Who would file an access to information request if you can't be guaranteed anonymity? We've just realized that it's completely within the Treasury Board guidelines to tell the minister who filed. What else are we to conclude here? You no longer have any problems with ATIP nuisance requests, Mr. Kenney, because the bombshell has just gone off in the community: no one is safe, no one is protected, and ministers have a right to know who asked. You'd have to be an idiot to think a minister is not going to share that with other ministers.

4:50 p.m.

Liberal

The Chair Liberal Tom Wappel

Well, we won't speculate on who are idiots.

Monsieur Lemieux.

4:50 p.m.

Executive Director, Information, Privacy and Security Policy, Treasury Board of Canada Secretariat

Donald Lemieux

If I can add to what Mr. Alexander has said, the policy and guidelines on access to information and privacy follow the legislation. Under the legislation it says that the head of the institution--in this case, the minister--has the right to know.

4:50 p.m.

NDP

Pat Martin NDP Winnipeg Centre, MB

I always thought the head of the institution was some lower-level person, but you're right, ultimately the head is the minister, or his assistant.

4:50 p.m.

Executive Director, Information, Privacy and Security Policy, Treasury Board of Canada Secretariat

Donald Lemieux

That's right. So the minister does not get rid of his right to process a request, or whatever.
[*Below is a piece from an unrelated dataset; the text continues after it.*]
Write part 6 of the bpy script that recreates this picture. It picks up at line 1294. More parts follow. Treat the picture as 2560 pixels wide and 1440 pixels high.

So whether or not he or she does, just with the workload given CIC, for example, which gets so many requests, they may not choose to exercise that.

4:50 p.m.

NDP

Pat Martin NDP Winnipeg Centre, MB

So when the minister gets this red-flagged ATIP that says, amber alert, caution, this is really a potentially dangerous request here, and he sends his assistant running down the stairs to the ATIP coordinator saying, “Who filed this goddamned request?”, that's completely okay by what you've just outlined, because that's all within the chain of command and the responsibility of the head of the institution and their right to know who filed the request.